Is there any hiding from 2008's unstoppable increases in the price of oil?
For those of us old enough to remember the 1973 oil crisis, the price per barrel of oil looks set to touch the (inflation-adjusted) equivalent of those heady heights. Yet this time, it's not an embargo causing the panic – it's our fickle friend, the global market.
And which one of us isn't in some way feeling the pinch, whether it's petrol at the pump or the rising costs of food and other commodities?
This week the price of Brent Crude (the most significant indicator of oil prices) rose another $4 to $146.34 a barrel in London. To put that into some context, a year ago it was $80 and people had only just began to murmur about it breaking through the $100 barrier.

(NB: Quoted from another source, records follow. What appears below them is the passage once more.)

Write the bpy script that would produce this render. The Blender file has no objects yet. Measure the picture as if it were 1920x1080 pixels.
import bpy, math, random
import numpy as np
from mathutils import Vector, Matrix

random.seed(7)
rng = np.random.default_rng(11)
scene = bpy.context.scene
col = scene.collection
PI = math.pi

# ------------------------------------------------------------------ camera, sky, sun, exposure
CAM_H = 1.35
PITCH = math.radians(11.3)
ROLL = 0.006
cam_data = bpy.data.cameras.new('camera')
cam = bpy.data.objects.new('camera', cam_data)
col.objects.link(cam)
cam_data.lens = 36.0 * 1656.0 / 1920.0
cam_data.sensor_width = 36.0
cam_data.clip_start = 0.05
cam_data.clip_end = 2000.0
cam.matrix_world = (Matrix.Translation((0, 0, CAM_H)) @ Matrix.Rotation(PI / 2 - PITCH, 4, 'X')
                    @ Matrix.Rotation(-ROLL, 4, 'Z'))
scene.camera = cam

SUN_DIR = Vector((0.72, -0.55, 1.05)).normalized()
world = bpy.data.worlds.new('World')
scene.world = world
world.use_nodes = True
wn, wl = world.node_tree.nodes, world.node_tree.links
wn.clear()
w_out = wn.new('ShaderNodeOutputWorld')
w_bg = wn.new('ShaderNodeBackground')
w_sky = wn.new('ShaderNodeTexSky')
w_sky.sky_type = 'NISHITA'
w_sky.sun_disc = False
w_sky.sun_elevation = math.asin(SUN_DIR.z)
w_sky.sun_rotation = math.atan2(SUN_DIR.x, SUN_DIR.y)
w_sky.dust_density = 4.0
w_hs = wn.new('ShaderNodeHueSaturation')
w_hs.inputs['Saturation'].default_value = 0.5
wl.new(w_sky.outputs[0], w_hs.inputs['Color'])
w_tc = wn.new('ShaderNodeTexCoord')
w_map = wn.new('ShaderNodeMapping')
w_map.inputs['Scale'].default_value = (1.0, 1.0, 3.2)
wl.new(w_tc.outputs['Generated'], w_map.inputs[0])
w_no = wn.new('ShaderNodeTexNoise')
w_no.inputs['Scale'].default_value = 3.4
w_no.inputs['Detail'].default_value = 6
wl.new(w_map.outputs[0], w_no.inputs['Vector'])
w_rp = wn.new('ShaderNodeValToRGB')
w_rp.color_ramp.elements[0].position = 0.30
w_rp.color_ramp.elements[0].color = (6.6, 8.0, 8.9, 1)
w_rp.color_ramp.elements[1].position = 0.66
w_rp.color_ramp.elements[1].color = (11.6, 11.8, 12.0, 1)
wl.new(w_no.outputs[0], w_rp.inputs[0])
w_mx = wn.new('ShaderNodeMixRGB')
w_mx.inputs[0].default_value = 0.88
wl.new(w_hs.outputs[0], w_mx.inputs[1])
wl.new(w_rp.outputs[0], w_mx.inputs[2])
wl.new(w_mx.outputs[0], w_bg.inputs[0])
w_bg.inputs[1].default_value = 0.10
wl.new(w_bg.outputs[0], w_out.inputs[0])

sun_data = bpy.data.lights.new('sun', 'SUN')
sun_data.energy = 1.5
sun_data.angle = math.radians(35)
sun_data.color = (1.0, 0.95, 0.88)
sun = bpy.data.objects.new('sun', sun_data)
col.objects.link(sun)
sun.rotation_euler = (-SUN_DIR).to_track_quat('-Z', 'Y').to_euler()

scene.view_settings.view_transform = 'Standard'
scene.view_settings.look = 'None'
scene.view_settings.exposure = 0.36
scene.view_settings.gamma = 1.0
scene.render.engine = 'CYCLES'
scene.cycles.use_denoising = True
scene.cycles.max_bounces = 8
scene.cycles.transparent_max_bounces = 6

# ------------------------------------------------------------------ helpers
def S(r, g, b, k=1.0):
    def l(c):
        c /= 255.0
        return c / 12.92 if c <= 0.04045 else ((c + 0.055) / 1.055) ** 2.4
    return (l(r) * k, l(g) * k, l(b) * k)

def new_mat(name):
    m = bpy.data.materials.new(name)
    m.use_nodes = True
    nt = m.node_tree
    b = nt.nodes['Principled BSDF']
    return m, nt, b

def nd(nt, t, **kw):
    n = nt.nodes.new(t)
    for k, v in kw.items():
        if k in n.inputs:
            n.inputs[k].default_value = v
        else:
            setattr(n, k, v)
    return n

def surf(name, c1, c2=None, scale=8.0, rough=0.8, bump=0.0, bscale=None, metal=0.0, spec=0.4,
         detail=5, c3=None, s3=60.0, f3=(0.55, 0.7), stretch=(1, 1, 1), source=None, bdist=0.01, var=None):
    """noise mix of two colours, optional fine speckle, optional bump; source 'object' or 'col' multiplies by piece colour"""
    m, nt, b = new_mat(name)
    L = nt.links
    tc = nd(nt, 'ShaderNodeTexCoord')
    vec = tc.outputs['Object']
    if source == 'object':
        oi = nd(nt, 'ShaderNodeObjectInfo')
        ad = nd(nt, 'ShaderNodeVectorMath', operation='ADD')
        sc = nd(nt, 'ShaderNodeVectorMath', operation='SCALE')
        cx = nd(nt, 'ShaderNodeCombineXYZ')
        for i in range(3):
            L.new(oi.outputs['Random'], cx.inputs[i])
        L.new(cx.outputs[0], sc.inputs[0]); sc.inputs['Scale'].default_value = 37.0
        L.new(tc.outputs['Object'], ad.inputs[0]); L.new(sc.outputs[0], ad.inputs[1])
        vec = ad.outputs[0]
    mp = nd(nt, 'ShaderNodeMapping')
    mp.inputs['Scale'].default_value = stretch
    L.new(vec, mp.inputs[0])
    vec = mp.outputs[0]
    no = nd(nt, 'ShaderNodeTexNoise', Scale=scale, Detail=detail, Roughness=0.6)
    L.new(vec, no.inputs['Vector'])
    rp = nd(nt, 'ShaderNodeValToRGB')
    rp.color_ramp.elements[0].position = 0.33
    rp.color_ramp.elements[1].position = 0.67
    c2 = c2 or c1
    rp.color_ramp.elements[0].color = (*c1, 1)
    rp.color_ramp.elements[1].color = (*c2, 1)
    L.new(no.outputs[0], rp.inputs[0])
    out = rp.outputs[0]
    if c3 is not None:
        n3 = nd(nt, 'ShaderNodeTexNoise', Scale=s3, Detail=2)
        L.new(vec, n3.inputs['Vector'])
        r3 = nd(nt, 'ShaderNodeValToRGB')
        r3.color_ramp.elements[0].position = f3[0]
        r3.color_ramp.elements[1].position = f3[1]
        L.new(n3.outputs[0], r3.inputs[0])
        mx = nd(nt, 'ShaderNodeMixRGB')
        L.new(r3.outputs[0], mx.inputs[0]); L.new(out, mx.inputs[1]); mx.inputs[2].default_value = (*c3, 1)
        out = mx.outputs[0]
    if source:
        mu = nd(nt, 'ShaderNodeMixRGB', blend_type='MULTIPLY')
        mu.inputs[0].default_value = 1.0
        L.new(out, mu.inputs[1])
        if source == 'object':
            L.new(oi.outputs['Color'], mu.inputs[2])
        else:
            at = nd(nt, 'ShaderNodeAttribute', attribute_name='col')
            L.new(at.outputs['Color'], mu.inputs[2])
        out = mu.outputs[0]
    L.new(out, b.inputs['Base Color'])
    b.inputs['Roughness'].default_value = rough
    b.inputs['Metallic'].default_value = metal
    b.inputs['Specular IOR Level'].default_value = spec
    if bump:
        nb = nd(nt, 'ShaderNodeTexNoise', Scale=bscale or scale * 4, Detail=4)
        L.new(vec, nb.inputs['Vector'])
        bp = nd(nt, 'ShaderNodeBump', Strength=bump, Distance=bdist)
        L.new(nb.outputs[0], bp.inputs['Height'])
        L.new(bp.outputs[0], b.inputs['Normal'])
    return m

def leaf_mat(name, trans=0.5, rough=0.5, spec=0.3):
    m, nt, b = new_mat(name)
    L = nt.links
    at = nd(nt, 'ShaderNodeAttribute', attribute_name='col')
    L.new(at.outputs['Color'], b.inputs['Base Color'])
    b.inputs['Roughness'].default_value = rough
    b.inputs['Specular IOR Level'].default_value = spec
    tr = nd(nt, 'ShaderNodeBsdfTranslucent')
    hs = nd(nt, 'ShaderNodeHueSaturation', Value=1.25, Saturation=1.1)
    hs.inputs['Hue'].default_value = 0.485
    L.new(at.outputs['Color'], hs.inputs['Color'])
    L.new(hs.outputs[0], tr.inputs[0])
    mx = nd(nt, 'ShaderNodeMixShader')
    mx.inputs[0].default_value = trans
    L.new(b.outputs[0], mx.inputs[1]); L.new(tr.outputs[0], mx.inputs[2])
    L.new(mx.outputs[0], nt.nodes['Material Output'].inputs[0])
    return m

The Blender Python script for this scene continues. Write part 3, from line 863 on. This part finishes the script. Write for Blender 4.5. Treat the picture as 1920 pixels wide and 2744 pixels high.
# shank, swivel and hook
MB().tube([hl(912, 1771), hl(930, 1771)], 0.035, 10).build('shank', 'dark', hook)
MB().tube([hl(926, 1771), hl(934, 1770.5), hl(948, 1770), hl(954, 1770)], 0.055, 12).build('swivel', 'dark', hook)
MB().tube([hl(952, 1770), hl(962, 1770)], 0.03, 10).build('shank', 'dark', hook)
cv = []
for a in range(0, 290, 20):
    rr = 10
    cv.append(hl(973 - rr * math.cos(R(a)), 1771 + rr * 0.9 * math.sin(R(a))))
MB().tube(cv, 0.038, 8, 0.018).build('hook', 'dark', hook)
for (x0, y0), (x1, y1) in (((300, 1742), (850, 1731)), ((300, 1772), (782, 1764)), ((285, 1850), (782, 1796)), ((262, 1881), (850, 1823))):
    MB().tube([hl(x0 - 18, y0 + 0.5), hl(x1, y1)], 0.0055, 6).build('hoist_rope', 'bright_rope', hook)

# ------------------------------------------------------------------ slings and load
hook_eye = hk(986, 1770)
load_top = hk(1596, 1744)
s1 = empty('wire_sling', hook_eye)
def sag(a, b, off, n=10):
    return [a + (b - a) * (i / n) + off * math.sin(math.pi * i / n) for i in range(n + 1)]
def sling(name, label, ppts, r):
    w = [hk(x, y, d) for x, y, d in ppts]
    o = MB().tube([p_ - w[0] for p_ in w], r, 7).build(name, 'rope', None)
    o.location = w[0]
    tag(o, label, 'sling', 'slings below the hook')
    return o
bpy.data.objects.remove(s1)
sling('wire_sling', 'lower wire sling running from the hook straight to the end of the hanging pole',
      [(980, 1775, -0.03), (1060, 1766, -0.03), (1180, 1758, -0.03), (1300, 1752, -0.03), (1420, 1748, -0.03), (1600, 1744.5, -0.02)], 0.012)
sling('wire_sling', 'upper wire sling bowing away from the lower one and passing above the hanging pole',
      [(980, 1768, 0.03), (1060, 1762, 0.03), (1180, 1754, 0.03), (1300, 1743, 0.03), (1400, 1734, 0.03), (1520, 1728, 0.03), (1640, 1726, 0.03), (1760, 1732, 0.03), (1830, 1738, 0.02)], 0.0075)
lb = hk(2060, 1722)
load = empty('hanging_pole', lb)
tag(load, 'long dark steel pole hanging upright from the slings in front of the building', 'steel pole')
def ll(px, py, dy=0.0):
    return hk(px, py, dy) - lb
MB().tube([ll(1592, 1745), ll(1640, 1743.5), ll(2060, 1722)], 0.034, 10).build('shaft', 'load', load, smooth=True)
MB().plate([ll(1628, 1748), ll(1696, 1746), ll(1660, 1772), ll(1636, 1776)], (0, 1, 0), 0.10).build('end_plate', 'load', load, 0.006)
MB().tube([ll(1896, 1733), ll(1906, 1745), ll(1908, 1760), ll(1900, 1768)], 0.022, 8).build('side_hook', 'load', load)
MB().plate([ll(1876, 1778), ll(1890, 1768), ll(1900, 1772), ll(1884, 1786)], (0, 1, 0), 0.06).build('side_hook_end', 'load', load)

Meanwhile OPEC (a group that controls rather a lot of the world's oil supply!) believes oil prices could go as high as $170 a barrel in 2008, further adding to our woes.
The AA described the increases as "eyewatering", and estimates that a $2-a-barrel rise in crude oil will add an extra penny on fuel prices at the pump. Unleaded petrol is currently around £1.19 per litre on average, diesel is £1.32, and they're still going up. As a result of the rises, companies and consumers across the world have been suffering under the strain.
So what is keeping oil prices so high? And is there anything we can do (apart from brace ourselves)?
1. FEARS OF DISRUPTION TO SUPPLY AND A GROWTH IN DEMAND
Growth of supply is not keeping pace with the growth in demand. Supplies from Russia and the Middle-East are thought to have peaked and finding new sources of oil is difficult and expensive. Saudi Arabia is thought to have some excess capacity, but is reluctant to boost output substantially.
The demand for oil has also risen by about 3 million barrels a day since 2005 and is expected to rise further, with growth being driven by the rapidly expanding Chinese and Indian markets.
2. WEAK US DOLLAR
The jump in oil prices since 2005 has coincided with the value of the dollar decreasing substantially against other leading currencies.
Financial investors look elsewhere for investment opportunities and oil is often a safe bet – this is compounded by the fact that oil is traded in dollars and so makes oil cheaper to buy. Some analysts believe the US economy is on the brink of a recession and so this has further undermined the dollar – in turn giving oil prices another boost!
3. POLITICAL INSTABILITY
Much of the world's oil is concentrated in volatile regions, for example Nigeria and the Middle East. The instability drives fears of unpredictable disruptions to supply.
Tensions over Iran's nuclear programme are simmering away, and if Israel were to attack Iran's nuclear installations this would cause disruptions to the strategically vital Strait of Hormuz – used to ship 40% of the world's oil.
4. MARKET SPECULATION
Oil exporters say the price of oil is not just due to the basics of supply and demand. Many point the finger at futures traders, who make huge amounts of money speculating on the direction of oil prices. This speculation is currently being investigated by US regulators who are looking for evidence of market manipulation and the IMF who is examining the role of traders in the price spike.
So in short, unless you’re a market speculator or a Middle Eastern politician, there's probably not a lot we can do about the price rises themselves – it seems there's not even much our own Government can do. Or has the time really come where we've simply got to depend less on oil?